Alas, America's reporting establishment, like its academic and cultural establishments, is hugely, overwhelmingly "blue state." It tends not to trust those who act in behalf of an administration -- George W. Bush's -- whose policies they fault almost across the board.
Yes, one can too easily generalize about these things. There has been first-rate reporting -- and first-rate, pro-American soldier reporting -- about Iraq. It should be added that our honorable profession, with its First Amendment commission, is in the news business, not the business of shilling for whoever happens to run the government at the moment.
It ill behooves the media all the same, for its own sake as well as the country's, to pretend that the American war effort (this includes prisoner interrogation) is a thing to be covered with fine "impartiality," like the NBA playoffs. As we see this week, consequences flow from different modes of presentation.
The nature of the war -- a battle against faceless terrorism instead of enemy armies -- changes the nature of the job. The same for the seeming inexhaustibility of the present enemy.

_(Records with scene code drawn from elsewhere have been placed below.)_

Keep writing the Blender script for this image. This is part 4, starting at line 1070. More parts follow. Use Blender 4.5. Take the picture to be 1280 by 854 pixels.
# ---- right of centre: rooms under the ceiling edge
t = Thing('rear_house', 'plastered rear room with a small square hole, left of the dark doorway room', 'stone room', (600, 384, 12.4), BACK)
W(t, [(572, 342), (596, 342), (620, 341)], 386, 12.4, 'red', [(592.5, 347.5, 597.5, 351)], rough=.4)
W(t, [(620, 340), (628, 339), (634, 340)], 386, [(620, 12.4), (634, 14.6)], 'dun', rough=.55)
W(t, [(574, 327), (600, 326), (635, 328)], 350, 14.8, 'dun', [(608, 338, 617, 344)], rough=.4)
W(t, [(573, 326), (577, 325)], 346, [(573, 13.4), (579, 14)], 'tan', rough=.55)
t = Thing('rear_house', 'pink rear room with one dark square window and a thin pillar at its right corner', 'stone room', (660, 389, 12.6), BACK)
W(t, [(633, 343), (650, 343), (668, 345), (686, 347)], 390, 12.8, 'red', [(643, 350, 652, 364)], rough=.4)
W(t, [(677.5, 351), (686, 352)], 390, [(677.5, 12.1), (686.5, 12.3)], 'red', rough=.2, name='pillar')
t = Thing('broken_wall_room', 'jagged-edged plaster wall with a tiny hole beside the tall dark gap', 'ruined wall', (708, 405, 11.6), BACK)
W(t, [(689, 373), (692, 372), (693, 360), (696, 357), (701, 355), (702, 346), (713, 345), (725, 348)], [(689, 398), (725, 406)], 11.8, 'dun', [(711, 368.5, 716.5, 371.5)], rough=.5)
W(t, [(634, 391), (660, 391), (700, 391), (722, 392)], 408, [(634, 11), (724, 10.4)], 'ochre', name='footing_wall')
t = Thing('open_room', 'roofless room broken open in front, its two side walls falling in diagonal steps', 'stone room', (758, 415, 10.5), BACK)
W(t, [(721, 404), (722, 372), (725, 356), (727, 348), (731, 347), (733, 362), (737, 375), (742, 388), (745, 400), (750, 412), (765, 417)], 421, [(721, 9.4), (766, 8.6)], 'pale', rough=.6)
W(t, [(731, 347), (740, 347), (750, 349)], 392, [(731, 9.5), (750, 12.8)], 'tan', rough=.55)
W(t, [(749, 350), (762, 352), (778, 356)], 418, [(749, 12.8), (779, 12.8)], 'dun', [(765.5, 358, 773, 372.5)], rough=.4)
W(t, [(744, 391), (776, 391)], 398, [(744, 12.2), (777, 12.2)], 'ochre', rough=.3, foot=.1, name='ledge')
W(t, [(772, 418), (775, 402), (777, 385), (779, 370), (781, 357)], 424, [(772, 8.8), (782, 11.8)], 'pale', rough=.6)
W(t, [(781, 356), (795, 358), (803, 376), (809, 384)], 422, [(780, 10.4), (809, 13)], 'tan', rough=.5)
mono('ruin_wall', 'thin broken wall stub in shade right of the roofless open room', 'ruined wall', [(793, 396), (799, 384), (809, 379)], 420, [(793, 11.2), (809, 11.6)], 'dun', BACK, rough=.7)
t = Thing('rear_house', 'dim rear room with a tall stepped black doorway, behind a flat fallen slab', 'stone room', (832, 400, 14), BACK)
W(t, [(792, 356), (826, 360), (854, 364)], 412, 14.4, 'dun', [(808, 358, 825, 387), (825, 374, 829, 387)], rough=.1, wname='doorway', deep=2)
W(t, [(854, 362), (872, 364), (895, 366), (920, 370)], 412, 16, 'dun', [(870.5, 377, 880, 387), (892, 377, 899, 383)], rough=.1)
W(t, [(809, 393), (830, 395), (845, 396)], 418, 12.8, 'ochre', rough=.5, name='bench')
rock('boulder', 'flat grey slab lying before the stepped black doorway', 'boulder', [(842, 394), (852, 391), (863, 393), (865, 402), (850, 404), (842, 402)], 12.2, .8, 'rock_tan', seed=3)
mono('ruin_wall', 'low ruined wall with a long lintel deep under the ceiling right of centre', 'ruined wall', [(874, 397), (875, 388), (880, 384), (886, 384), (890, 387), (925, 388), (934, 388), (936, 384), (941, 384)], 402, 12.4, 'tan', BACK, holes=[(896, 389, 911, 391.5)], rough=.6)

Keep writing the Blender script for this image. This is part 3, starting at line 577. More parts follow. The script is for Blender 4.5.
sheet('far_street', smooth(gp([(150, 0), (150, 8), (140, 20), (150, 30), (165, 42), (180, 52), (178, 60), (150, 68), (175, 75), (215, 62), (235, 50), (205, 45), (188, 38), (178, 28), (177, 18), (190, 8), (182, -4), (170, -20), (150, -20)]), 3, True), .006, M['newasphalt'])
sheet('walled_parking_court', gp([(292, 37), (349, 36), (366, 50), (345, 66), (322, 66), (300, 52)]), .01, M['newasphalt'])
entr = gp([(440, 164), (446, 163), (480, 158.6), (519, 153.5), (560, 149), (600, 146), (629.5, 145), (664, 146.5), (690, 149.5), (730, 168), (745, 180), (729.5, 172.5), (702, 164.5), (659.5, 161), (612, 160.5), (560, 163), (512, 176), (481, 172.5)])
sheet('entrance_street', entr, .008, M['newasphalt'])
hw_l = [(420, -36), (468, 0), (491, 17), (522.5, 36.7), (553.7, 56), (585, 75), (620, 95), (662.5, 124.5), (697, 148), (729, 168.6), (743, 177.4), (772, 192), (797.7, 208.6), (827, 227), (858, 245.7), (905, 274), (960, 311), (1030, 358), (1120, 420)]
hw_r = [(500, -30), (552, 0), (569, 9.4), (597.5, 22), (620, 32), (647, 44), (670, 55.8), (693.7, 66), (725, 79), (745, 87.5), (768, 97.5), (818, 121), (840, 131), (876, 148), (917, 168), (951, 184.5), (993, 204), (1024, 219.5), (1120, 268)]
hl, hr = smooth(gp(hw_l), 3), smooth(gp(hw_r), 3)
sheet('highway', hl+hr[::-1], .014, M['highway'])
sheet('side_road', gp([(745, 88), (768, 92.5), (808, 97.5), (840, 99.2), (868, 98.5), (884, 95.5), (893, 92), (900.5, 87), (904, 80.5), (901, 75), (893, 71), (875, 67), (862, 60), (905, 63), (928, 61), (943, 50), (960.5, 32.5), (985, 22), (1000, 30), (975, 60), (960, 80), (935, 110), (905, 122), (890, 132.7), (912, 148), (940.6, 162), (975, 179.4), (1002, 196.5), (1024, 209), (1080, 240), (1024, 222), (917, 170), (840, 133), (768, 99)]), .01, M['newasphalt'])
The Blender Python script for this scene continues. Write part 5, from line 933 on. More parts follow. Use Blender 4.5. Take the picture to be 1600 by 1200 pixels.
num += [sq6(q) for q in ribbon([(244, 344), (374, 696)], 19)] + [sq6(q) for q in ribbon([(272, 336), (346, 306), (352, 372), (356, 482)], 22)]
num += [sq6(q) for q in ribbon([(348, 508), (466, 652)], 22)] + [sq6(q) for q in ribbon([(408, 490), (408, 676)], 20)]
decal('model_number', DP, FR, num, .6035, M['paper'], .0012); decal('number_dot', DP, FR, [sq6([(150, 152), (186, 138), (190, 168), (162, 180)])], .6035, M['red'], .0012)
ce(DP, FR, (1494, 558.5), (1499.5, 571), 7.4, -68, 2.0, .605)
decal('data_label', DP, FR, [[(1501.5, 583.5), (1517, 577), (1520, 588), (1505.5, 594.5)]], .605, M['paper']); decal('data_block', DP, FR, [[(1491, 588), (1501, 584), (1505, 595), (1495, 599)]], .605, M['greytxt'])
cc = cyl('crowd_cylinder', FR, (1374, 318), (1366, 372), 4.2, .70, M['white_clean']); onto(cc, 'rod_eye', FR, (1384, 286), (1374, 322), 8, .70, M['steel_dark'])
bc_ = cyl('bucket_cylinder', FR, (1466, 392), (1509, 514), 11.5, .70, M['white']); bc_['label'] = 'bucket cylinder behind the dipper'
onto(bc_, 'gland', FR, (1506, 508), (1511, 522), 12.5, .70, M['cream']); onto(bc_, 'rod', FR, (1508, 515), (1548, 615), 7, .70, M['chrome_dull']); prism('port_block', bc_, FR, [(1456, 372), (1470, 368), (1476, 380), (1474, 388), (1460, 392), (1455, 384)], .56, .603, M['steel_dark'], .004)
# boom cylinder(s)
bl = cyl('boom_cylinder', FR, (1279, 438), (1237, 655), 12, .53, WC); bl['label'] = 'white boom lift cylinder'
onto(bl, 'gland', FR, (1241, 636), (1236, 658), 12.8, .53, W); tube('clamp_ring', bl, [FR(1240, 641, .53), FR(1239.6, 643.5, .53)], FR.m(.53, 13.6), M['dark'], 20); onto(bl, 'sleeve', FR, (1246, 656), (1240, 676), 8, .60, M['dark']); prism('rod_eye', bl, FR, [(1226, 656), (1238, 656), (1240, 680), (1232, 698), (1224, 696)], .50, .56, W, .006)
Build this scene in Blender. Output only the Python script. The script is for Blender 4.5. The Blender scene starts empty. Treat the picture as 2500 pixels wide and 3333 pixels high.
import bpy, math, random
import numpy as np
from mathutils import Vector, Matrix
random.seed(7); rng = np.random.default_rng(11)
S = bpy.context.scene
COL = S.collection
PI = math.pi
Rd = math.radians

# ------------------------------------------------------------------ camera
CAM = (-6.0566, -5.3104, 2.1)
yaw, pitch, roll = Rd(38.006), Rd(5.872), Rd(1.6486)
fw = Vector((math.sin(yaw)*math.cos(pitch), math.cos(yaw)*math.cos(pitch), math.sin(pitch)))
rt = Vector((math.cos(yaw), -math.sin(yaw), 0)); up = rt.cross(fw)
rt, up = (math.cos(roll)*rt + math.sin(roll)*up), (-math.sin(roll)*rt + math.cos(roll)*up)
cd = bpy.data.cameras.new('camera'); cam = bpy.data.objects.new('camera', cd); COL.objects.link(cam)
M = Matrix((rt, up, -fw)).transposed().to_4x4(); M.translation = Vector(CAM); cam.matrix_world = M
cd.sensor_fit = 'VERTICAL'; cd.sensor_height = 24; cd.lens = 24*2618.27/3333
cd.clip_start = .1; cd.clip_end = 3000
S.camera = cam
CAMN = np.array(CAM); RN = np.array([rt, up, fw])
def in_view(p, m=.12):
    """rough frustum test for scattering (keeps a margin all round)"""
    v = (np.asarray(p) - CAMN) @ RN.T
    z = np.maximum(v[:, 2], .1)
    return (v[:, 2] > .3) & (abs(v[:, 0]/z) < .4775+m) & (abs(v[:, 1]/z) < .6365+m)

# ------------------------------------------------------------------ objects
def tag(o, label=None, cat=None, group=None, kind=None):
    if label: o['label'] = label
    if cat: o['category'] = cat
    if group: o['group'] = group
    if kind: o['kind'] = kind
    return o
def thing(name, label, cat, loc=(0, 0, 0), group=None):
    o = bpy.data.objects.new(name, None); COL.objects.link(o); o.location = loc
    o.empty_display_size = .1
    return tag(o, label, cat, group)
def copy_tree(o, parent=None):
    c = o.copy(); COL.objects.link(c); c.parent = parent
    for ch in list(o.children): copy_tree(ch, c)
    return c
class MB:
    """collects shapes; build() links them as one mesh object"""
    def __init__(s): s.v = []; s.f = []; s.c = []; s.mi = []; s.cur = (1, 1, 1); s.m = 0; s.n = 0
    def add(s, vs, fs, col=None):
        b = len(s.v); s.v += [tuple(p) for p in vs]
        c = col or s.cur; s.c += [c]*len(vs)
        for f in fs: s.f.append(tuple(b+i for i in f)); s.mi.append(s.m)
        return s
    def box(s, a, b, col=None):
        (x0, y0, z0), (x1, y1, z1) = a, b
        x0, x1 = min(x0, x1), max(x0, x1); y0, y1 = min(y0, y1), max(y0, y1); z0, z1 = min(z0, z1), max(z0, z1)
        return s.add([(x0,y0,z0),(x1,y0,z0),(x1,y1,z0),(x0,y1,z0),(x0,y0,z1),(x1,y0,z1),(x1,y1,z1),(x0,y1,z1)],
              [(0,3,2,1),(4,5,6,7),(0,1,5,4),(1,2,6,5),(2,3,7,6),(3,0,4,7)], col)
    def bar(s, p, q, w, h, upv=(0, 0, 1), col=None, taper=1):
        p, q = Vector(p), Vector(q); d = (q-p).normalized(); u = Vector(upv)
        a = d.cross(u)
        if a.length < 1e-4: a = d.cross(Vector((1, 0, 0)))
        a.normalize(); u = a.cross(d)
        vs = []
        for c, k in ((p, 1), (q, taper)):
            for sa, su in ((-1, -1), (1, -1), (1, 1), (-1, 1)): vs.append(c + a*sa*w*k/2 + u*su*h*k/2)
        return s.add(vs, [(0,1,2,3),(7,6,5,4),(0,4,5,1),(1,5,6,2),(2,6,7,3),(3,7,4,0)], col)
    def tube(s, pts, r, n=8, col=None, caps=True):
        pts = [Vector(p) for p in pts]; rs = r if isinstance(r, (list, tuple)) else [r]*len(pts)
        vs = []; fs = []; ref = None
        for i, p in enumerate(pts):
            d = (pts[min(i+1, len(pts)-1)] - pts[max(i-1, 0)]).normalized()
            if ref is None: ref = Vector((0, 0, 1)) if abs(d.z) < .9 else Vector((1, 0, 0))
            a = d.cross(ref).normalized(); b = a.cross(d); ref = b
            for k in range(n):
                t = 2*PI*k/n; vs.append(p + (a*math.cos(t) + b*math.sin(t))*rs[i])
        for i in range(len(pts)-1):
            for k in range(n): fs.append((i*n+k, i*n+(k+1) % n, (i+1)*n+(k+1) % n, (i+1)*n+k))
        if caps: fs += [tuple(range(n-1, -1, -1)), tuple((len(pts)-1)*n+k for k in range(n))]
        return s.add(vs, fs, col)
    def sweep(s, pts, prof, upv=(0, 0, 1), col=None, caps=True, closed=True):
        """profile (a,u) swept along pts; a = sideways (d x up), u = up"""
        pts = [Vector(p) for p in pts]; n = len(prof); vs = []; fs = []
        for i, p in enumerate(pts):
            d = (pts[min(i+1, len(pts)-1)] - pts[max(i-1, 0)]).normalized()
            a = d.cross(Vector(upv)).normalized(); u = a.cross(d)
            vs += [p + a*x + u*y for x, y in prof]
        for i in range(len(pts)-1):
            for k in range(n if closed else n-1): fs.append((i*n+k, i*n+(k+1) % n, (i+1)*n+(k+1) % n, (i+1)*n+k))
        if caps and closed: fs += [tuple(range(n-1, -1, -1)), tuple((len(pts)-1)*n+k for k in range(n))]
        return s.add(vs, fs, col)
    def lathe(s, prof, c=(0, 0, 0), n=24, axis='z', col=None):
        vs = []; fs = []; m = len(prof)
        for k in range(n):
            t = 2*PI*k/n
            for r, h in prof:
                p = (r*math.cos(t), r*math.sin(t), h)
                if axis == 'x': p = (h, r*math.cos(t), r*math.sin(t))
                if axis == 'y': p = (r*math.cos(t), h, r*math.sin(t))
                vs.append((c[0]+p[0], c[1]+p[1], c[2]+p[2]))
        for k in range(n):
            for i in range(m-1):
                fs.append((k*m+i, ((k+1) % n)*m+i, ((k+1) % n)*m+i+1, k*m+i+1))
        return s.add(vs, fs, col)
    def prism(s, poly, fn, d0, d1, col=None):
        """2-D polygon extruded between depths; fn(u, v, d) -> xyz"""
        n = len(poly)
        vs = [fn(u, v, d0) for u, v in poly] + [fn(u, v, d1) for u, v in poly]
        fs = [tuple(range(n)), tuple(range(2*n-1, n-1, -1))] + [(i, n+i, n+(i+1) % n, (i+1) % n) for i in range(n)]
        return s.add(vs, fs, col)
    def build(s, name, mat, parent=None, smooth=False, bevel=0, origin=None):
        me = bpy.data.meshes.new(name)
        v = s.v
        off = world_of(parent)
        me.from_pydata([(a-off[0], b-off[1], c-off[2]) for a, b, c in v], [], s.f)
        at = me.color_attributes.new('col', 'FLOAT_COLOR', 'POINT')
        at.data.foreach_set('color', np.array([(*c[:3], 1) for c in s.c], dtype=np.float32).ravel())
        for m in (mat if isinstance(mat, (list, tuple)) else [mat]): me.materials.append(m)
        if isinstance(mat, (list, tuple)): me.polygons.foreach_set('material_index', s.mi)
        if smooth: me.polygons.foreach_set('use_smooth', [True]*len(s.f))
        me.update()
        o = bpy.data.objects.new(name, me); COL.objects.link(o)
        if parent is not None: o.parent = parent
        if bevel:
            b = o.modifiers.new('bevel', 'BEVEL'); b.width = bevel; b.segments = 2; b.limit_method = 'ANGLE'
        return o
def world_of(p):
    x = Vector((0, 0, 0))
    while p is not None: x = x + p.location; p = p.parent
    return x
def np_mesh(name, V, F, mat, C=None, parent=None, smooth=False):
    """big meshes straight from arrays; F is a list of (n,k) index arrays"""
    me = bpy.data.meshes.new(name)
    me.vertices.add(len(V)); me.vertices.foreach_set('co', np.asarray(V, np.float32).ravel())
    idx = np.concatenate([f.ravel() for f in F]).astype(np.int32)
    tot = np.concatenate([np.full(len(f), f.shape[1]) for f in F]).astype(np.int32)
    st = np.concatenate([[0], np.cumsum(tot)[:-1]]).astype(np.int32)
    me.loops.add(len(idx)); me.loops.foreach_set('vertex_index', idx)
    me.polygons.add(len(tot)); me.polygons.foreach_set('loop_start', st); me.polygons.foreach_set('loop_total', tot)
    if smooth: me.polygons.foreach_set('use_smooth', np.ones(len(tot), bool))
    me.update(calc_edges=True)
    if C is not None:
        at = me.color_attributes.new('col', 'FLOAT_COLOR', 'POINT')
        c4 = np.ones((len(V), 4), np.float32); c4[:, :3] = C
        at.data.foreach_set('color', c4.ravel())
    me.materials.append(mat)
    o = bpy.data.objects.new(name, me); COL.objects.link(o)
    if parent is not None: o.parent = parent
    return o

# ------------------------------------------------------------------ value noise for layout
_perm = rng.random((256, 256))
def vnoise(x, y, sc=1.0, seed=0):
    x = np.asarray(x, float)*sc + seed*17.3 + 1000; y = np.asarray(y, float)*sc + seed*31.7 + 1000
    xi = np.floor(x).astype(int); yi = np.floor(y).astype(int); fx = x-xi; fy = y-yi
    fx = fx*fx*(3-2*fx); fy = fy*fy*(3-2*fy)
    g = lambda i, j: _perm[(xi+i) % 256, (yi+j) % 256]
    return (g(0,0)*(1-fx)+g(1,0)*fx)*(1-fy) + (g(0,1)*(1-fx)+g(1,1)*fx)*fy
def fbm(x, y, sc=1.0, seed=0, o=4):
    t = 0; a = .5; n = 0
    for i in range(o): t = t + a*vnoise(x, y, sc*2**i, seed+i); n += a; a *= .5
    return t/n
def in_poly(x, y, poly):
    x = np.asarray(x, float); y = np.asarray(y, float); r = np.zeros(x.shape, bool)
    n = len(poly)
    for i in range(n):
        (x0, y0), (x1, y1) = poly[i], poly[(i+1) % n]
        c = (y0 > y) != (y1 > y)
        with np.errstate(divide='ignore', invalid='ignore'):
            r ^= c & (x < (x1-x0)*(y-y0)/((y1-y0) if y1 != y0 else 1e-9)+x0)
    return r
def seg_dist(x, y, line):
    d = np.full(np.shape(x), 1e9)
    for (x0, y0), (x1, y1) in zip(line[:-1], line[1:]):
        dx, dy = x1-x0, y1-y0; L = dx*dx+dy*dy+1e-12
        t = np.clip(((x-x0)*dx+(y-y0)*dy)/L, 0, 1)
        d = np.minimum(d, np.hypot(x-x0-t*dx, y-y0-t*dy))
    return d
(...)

On and on this enterprise goes; where it stops, nobody knows.
Factor all that into the equation and still excuses aren't possible for a media establishment that displays, through what it tells and what it omits to tell, its dark suspicions of the policy to which its country has committed itself.
So Newsweek "regrets" having gotten "part" of its Guantanamo story wrong! It's a start, no doubt. But, oh, the cost of it in terms we haven't begun to tote up.